The listing below is to be output in its exact form.

>> BEGIN Provided entries

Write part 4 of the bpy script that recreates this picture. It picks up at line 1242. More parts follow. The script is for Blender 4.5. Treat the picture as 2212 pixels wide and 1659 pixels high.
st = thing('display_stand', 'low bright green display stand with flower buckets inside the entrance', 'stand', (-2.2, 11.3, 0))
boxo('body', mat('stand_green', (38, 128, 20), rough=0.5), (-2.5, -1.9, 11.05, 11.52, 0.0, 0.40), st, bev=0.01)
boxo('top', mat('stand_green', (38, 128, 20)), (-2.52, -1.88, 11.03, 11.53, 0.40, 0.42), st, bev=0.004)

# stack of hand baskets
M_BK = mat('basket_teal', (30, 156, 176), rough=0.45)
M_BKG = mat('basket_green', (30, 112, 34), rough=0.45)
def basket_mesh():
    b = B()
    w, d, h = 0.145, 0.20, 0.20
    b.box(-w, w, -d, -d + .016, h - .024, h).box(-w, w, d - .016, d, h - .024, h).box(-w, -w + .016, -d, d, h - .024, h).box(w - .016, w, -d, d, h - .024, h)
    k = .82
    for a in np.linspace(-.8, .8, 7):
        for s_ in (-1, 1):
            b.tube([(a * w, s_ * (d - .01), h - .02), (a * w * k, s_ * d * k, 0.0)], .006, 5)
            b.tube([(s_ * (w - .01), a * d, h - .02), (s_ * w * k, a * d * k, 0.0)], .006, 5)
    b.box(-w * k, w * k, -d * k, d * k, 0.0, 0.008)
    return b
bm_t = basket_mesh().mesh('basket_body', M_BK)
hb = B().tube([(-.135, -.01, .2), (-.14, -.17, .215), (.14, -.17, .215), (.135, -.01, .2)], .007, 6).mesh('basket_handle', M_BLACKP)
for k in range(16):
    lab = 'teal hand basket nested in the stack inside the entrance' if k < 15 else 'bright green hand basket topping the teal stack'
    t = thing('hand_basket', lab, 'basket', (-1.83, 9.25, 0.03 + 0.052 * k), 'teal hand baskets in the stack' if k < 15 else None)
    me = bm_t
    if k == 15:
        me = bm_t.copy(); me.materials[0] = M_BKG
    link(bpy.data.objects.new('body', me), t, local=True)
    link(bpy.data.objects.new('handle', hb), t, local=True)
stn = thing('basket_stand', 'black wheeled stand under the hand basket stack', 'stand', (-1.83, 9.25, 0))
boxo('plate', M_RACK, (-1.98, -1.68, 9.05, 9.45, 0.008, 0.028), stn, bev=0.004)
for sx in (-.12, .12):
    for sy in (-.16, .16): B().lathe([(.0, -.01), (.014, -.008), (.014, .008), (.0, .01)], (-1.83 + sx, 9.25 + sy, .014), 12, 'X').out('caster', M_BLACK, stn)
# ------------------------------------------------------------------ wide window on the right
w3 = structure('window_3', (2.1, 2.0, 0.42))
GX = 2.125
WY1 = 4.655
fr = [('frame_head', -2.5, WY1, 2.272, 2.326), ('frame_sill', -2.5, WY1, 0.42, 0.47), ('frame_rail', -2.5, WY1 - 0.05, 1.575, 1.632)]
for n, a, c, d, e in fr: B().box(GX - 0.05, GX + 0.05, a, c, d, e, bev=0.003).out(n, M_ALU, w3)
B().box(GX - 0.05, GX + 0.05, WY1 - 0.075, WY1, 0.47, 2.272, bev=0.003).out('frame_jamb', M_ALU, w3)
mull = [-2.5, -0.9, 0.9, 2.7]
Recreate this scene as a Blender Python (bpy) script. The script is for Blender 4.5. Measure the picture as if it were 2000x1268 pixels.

>> END Provided entries

**Output:**
Write part 4 of the bpy script that recreates this picture. It picks up at line 1242. More parts follow. The script is for Blender 4.5. Treat the picture as 2212 pixels wide and 1659 pixels high.
st = thing('display_stand', 'low bright green display stand with flower buckets inside the entrance', 'stand', (-2.2, 11.3, 0))
boxo('body', mat('stand_green', (38, 128, 20), rough=0.5), (-2.5, -1.9, 11.05, 11.52, 0.0, 0.40), st, bev=0.01)
boxo('top', mat('stand_green', (38, 128, 20)), (-2.52, -1.88, 11.03, 11.53, 0.40, 0.42), st, bev=0.004)

# stack of hand baskets
M_BK = mat('basket_teal', (30, 156, 176), rough=0.45)
M_BKG = mat('basket_green', (30, 112, 34), rough=0.45)
def basket_mesh():
    b = B()
    w, d, h = 0.145, 0.20, 0.20
    b.box(-w, w, -d, -d + .016, h - .024, h).box(-w, w, d - .016, d, h - .024, h).box(-w, -w + .016, -d, d, h - .024, h).box(w - .016, w, -d, d, h - .024, h)
    k = .82
    for a in np.linspace(-.8, .8, 7):
        for s_ in (-1, 1):
            b.tube([(a * w, s_ * (d - .01), h - .02), (a * w * k, s_ * d * k, 0.0)], .006, 5)
            b.tube([(s_ * (w - .01), a * d, h - .02), (s_ * w * k, a * d * k, 0.0)], .006, 5)
    b.box(-w * k, w * k, -d * k, d * k, 0.0, 0.008)
    return b
bm_t = basket_mesh().mesh('basket_body', M_BK)
hb = B().tube([(-.135, -.01, .2), (-.14, -.17, .215), (.14, -.17, .215), (.135, -.01, .2)], .007, 6).mesh('basket_handle', M_BLACKP)
for k in range(16):
    lab = 'teal hand basket nested in the stack inside the entrance' if k < 15 else 'bright green hand basket topping the teal stack'
    t = thing('hand_basket', lab, 'basket', (-1.83, 9.25, 0.03 + 0.052 * k), 'teal hand baskets in the stack' if k < 15 else None)
    me = bm_t
    if k == 15:
        me = bm_t.copy(); me.materials[0] = M_BKG
    link(bpy.data.objects.new('body', me), t, local=True)
    link(bpy.data.objects.new('handle', hb), t, local=True)
stn = thing('basket_stand', 'black wheeled stand under the hand basket stack', 'stand', (-1.83, 9.25, 0))
boxo('plate', M_RACK, (-1.98, -1.68, 9.05, 9.45, 0.008, 0.028), stn, bev=0.004)
for sx in (-.12, .12):
    for sy in (-.16, .16): B().lathe([(.0, -.01), (.014, -.008), (.014, .008), (.0, .01)], (-1.83 + sx, 9.25 + sy, .014), 12, 'X').out('caster', M_BLACK, stn)
# ------------------------------------------------------------------ wide window on the right
w3 = structure('window_3', (2.1, 2.0, 0.42))
GX = 2.125
WY1 = 4.655
fr = [('frame_head', -2.5, WY1, 2.272, 2.326), ('frame_sill', -2.5, WY1, 0.42, 0.47), ('frame_rail', -2.5, WY1 - 0.05, 1.575, 1.632)]
for n, a, c, d, e in fr: B().box(GX - 0.05, GX + 0.05, a, c, d, e, bev=0.003).out(n, M_ALU, w3)
B().box(GX - 0.05, GX + 0.05, WY1 - 0.075, WY1, 0.47, 2.272, bev=0.003).out('frame_jamb', M_ALU, w3)
mull = [-2.5, -0.9, 0.9, 2.7]
Recreate this scene as a Blender Python (bpy) script. The script is for Blender 4.5. Measure the picture as if it were 2000x1268 pixels.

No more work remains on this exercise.